I understand the mapping,
$H:[0,1] \rightarrow [0,1] \times [0,1]$,
through a Hilbert curve $H$ is not one-one and therefore $H$ in general may not be invertible. However, here is a nice illustration of Hilbert curve mapping in both directions and the author has in fact provided an animation in which we have at least one point in $[0,1]$ mapped if we click on a coordinate $(x,y)$ in the Hilbert curve animation.
From the authors code I am able to generate the $(x,y)$ coordinate for a given point in $[0,1]$ by converting into a quadit. However, given a $(x,y)$ how do I recover at least one point in $[0,1]$ that maps to that coordinate, just like how the author has done in the animation?
Thanks!
As you said, the Hilbert curve is not "one to one"

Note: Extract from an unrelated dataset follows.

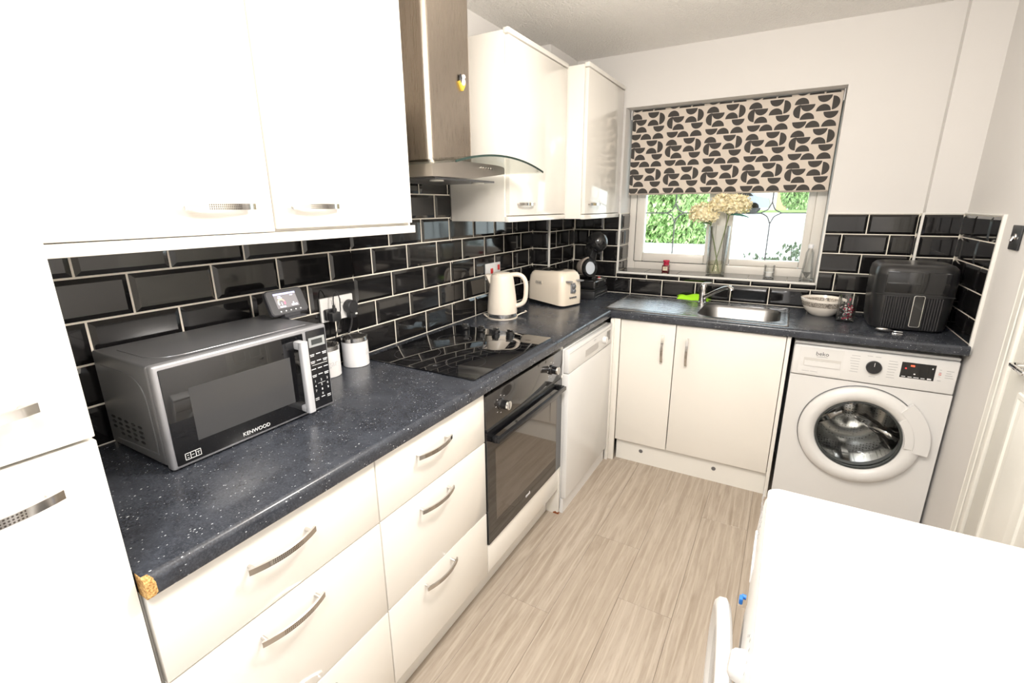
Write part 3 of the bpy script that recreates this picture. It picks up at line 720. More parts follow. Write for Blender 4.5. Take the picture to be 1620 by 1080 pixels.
for i, (c, z) in enumerate([(c, z) for z in (1.001, .987, .973) for c in (-.02, 0, .02)]): text('numeral', str(i + 1), .009, (.3027, pc + c, z), (0, 1, 0), (0, 0, 1), PRINT, mpan)
text('numeral', '0', .009, (.3027, pc, .960), (0, 1, 0), (0, 0, 1), PRINT, mpan)
for x in (.05, .24):
    for y in (MY0 + .04, MY1 - .04):
        bm = bm_(); cyl(bm, (x, y, .91), (x, y, .922), .012, n=12); obj('foot', bm, BLACKM, t)

# smart meter display on the microwave
t = thing('energy_monitor', 'dark grey home energy display with lit colour screen on microwave', 'monitor', (.118, -2.212, 1.1535), math.radians(0))
tl = math.radians(24); ux = Vector((0, 1, 0)); uz = Vector((-math.sin(tl), 0, math.cos(tl))); un = ux.cross(uz); O = Vector((.128, -2.212, 1.158))
def q3(a, b, c=0): return O + ux * a + uz * b + un * c
bm = bm_(); loft(bm, [[q3(a, b, c) for a, b in rrect(-.062 + i, .062 - i, .004 + i, .082 - i, .012 - i * .5, 5)] for c, i in ((-.012, .004), (-.008, 0), (.004, 0), (.007, .003))], True, True); bd = obj('case', bm, DARKG, t)
bm = bm_(); bx(bm, .095, .155, -2.240, -2.180, 1.1535, 1.1585); bx(bm, .118, .132, -2.236, -2.184, 1.157, 1.166); obj('stand', bm, DARKG, t, 0)
def face(name, rects, mat, parent, h=.0076):
    bm = bm_()
    for (a0, a1, b0, b1) in rects: prism(bm, [(a0, b0), (a1, b0), (a1, b1), (a0, b1)], lambda a, b: q3(a, b, h - .0006), lambda a, b: q3(a, b, h))
    return obj(name, bm, mat, parent, 0)
scr = face('screen', [(-.038, .034, .024, .070)], M('screen_dark', (.16, .15, .155), .1, emit=.9), bd, .0078)
face('screen_header', [(-.038, .034, .0645, .070)], M('screen_blue', (.40, .42, .72), .2, emit=.9), scr, .0081)
SW = M('screen_white', (.85, .86, 1.0), .2, emit=1.0)
face('screen_text', [(-.026, -.017, .059, .061), (-.028, -.014, .0545, .0565), (.014, .023, .059, .061), (-.029, -.011, .0265, .030), (.010, .029, .0275, .032), (.016, .019, .034, .038), (-.006, .02, .0665, .0678)], SW, scr, .0081)['kind'] = 'stuff'
cols = [(.85, .9, .75), (.9, .85, .35), (.9, .6, .25), (.9, .3, .25), (.85, .12, .2)]
for i in range(5):
    a0 = math.radians(215 - i * 50); a1 = math.radians(215 - (i + 1) * 50); c = (-.020, .041); bm = bm_()
    pts = [(c[0] + r * math.cos(a0 + (a1 - a0) * k / 4), c[1] + r * math.sin(a0 + (a1 - a0) * k / 4)) for r, ks in ((.0125, range(5)), (.0085, range(4, -1, -1))) for k in ks]
    prism(bm, pts, lambda a, b: q3(a, b, .0078), lambda a, b: q3(a, b, .0081)); obj('gauge_segment', bm, M('gauge_%d' % i, cols[i], .3, emit=.9), scr, 0)
face('gauge_needle', [(-.0206, -.0194, .033, .042)], SW, scr, .0081)
for i in range(5): face('touch_key', [(-.034 + i * .0165, -.030 + i * .0165, .013, .0165)], PRINT, bd, .0074)

# double socket with two plugs
t = thing('wall_socket', 'white double wall socket on tiles behind the microwave', 'socket', (.006, -1.945, 1.12))
bm = bm_(); rb(bm, .0052, .0145, -2.018, -1.872, 1.077, 1.163, .003); sp = obj('face_plate', bm, WHITE2, t)
for y in (-1.965, -1.925):
    bm = bm_(); rb(bm, .0140, .0185, y - .006, y + .006, 1.138, 1.154, .001); obj('rocker_switch', bm, WHITE2, sp)
t = thing('plug_charger', 'black square charger plug in the left half of the double socket', 'charger', (.015, -1.985, 1.12))
bm = bm_(); rb(bm, .0146, .030, -2.010, -1.960, 1.085, 1.125, .005); rb(bm, .028, .055, -2.005, -1.965, 1.083, 1.115, .005); obj('plug_body', bm, BLACKM, t)
bm = bm_(); cyl(bm, (.042, -1.985, 1.115), (.042, -1.985, 1.140), .006, .0045, n=10)
tube(bm, bez((.042, -1.985, 1.139), (.042, -1.985, 1.21), (.05, -1.955, 1.19), (.04, -1.955, 1.13), 10) + bez((.04, -1.955, 1.12), (.025, -1.955, 1.05), (.010, -1.985, .99), (.009, -1.99, .918), 8), .002, 6); obj('usb_cable', bm, BLACKM, t)
t = thing('mains_plug', 'round black mains plug in the right half of double socket', 'plug', (.015, -1.897, 1.12))
bm = bm_(); cyl(bm, (.0146, -1.897, 1.118), (.044, -1.897, 1.118), .026, .024, n=24, bev=.003); rb(bm, .016, .040, -1.911, -1.883, 1.075, 1.105, .005); obj('plug_body', bm, BLACKM, t)
bm = bm_(); tube(bm, bez((.028, -1.897, 1.078), (.03, -1.90, 1.03), (.011, -1.93, 1.0), (.0105, -1.95, .918), 10), .0038, 8); obj('mains_cable', bm, BLACKM, t)
bm = bm_(); rb(bm, .036, .042, -1.890, -1.880, 1.088, 1.094, .0005); obj('cable_tag', bm, WHITE2, t)

# canisters
def canister(label, x, y, word, rot):
    t = thing('storage_canister', label, 'canister', (x, y, .91), rot, None)
    r = .0465
    bm = bm_(); lathe(bm, [(.0001, 0), (r - .002, 0), (r, .002), (r, .093), (.0001, .093)], n=40); b = obj('tin_body', bm, M('white_tin', (.80, .79, .79), .3), t, local=True)
    bm = bm_(); lathe(bm, [(.0001, .0935), (r + .0012, .0935), (r + .0012, .108), (r - .001, .110), (r - .004, .110), (r - .006, .1075), (.0001, .1075)], n=40); obj('steel_lid', bm, STEEL2, t, local=True)
    c = bpy.data.curves.new('w', 'FONT'); c.body = word; c.size = .030; c.align_x = 'CENTER'; c.align_y = 'CENTER'; c.extrude = .0003
    o = bpy.data.objects.new('w', c); COL.objects.link(o); bpy.context.view_layer.update()
    me = bpy.data.meshes.new_from_object(o.evaluated_get(bpy.context.evaluated_depsgraph_get())); bpy.data.objects.remove(o)
    for v in me.vertices:
        a = v.co.x / r; rr_ = r + .0002 + v.co.z; v.co = (rr_ * math.cos(a), rr_ * math.sin(a), .050 + v.co.y)
    me.materials.clear(); me.materials.append(M('pale_grey_print', (.62, .62, .63), .4)); l = bpy.data.objects.new('lettering', me); COL.objects.link(l); l.parent = b
canister('white sugar canister with steel lid right beside the microwave', .068, -2.062, 'Sugar', math.radians(-30))
canister('white tea canister with steel lid nearest the hob', .067, -1.930, 'Tea', math.radians(28))

# cooker switch behind the kettle
t = thing('cooker_switch', 'white cooker isolator switch with red rockers on tiles behind kettle', 'switch', (.006, -.876, 1.13))
bm = bm_(); rb(bm, .0052, .014, -.950, -.802, 1.088, 1.174, .003); sp = obj('face_plate', bm, WHITE2, t)
bm = bm_(); rb(bm, .0135, .019, -.905, -.885, 1.118, 1.146, .001); obj('red_rocker', bm, RED, sp)
bm = bm_(); rb(bm, .0135, .019, -.832, -.816, 1.132, 1.160, .001); obj('red_rocker', bm, RED, sp)

# kettle (local: +x = handle side)
t = thing('kettle', 'cream jug kettle on its base behind the hob', 'kettle', (.142, -1.000, .91), math.radians(20))
bm = bm_(); lathe(bm, [(.0001, 0), (.080, 0), (.080, .004), (.0001, .006)], n=36); obj('power_base', bm, KETTLE, t, local=True)
bm = bm_(); lathe(bm, [(.0001, .007), (.0765, .007), (.0775, .010), (.0765, .026), (.0001, .028)], n=40); obj('steel_band', bm, STEEL2, t, local=True)
bm = bm_(); lathe(bm, [(.0775, .0265), (.078, .032), (.076, .07), (.071, .12), (.064, .175), (.059, .210), (.056, .221), (.050, .226), (.0001, .226)], n=40, cap0=True); kb = obj('jug', bm, KETTLE, t, local=True)
bm = bm_(); lathe(bm, [(.0001, .2255), (.046, .2255), (.046, .230), (.040, .234), (.0001, .236)], n=32); obj('lid', bm, KETTLE, t, local=True)
bm = bm_(); loops = []
for (x, hw, z) in ((-.050, .026, .150), (-.062, .023, .185), (-.076, .016, .212), (-.086, .008, .224)):
    loops.append([Vector((x, hw, z)), Vector((x - .010 if z < .2 else x - .006, 0, z - .014)), Vector((x, -hw, z)), Vector((-.045, -hw * .9, .226 if z > .2 else z + .012)), Vector((-.045, hw * .9, .226 if z > .2 else z + .012))])
loft(bm, loops, True, True); obj('spout', bm, KETTLE, kb, 60, local=True)
bm = bm_(); path = [(.045, 0, .222)] + bez((.060, 0, .224), (.110, 0, .232), (.128, 0, .20), (.126, 0, .15), 10) + bez((.125, 0, .14), (.124, 0, .09), (.118, 0, .07), (.070, 0, .062), 8)
tube(bm, path, .012, 10); obj('handle', bm, KETTLE, kb, 60, local=True)
bm = bm_(); tube(bm, bez((-.074, .03, .004), (-.12, .05, .006), (-.10, -.02, .02), (-.075, -.03, .006), 14), .0035, 8)
tube(bm, bez((.075, .02, .006), (.10, .05, .02), (.14, .04, .025), (.115, .03, .03), 8), .003, 8); obj('cable', bm, KETTLE, t, local=True)

# toaster (local: +x towards the control end, -y towards the viewer)
t = thing('toaster', 'cream four-slice toaster with black base beside the kettle', 'toaster', (.222, -.527, .91), math.radians(-18))
def tl_loop(z, i, dz=None): return [Vector((x, y, z)) for x, y in rrect(-.140 + i, .140 - i, -.092 + i, .092 - i, .035, 5)]
bm = bm_(); loft(bm, [tl_loop(.0, .012), tl_loop(.004, .006), tl_loop(.024, .004), tl_loop(.028, .010)], True, True); obj('base', bm, BLACK, t, local=True)
bm = bm_(); L = []
for (z, i) in ((.022, .001), (.05, 0), (.10, .001), (.150, .006), (.168, .014), (.178, .026), (.180, .034)):
    lp = tl_loop(z, i)
    for p in lp:      # bulging top towards the control end, wavy lower edge
        if z > .12: p.z += .010 * max(0, p.x / .14) * (1 if p.x < .1 else .6)
        if z < .03: p.z -= .012 * max(0, (p.x + .02) / .14)
    L.append(lp)
loft(bm, L, True, True); tb = obj('shell', bm, M('cream_toaster', (.86, .76, .63), .25, 0, .3), t, 50, local=True)
bm = bm_(); rb(bm, -.112, .070, -.062, .062, .178, .1835, .004); tp = obj('slot_plate', bm, BLACKM, t, local=True)
for y in (-.046, -.018, .018, .046):
    bm = bm_(); bx(bm, -.10, .058, y - .007, y + .007, .1836, .1840); s_ = obj('slot', bm, RUBBER, tp, 0, local=True)
    bm = bm_(); tube(bm, [(-.10, y - .008, .186), (.058, y - .008, .186)], .0012, 6); tube(bm, [(-.10, y + .008, .186), (.058, y + .008, .186)], .0012, 6); obj('guard_wire', bm, CHROME, tp, local=True)
bm = bm_(); rb(bm, .128, .172, .030, .058, .132, .140, .003); obj('lever', bm, SILVER_L, tb, local=True)
bm = bm_(); rb(bm, .130, .166, -.058, -.030, .132, .140, .003); obj('lever', bm, SILVER_L, tb, local=True)
bm = bm_(); rb(bm, .138, .1425, -.020, .020, .070, .125, .003); pnl = obj('control_panel', bm, SILVER_L, tb, local=True)
for z in (.108, .083):
    bm = bm_(); cyl(bm, (.142, 0, z), (.156, 0, z), .0115, n=20, bev=.002); obj('dial', bm, M('dial_grey', (.25, .26, .28), .3, .5), pnl, local=True)
bm = bm_()
for y in (-.024, -.008, .008, .024): cyl(bm, (.139, y, .048), (.1455, y, .048), .005, n=12)
obj('button', bm, GREYM, tb, local=True)
bm = bm_(); loft(bm, [[Vector((x, yy, z)) for x, z in rrect(-.062, -.014, .112, .128, .004, 3)] for yy in (-.0905, -.0935)], True, True); bg = obj('badge', bm, M('badge_cream', (.72, .64, .54), .3), tb, local=True)
bm = bm_()
a, b = rrect(-.062, -.014, .112, .128, .004, 3), rrect(-.0608, -.0152, .1132, .1268, .003, 3)
loft(bm, [[Vector((x, -.0936, z)) for x, z in a], [Vector((x, -.0942, z)) for x, z in a], [Vector((x, -.0942, z)) for x, z in b], [Vector((x, -.0936, z)) for x, z in b]]); obj('badge_rim', bm, GREYM, bg, 0, local=True)
rz = ROOTM[t.name]
_toaster = t
text('badge_text', 'DeLonghi', .0095, rz @ Vector((-.038, -.0938, .120)), rz.to_3x3() @ Vector((1, 0, 0)), (0, 0, 1), PRINTD, bg)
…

That means you CANNOT find the number in $[0,1]$ such that the image of this number is your point.
However, given $(x,y) \in [0,1]^2$, you can find $t \in [0,1]$ such that the distance between $(x,y)$ and $H(t)$ is as small as you want, but still non null.
For this approximation, you can look at the wiki page: https://en.wikipedia.org/wiki/Hilbert_curve#Applications_and_mapping_algorithms
You can use the function ˋxy2dˋ with arbitrary precision and then remap the range $[0, 2^{2n}-1]$ to $[0,1]$
EDIT
I was totally wrong !
It is true that a space filling curve cannot be one to one (see here)
But as said in the wiki page, the Hilbert curve is surjective.
That means that for a point in the square, you will find at least one antecedent, and possibly many.
If you create an algorithm, it will compute one such antecedent
As an exemple, $H(1/12)=H(11/12)$ if I'm not mistaken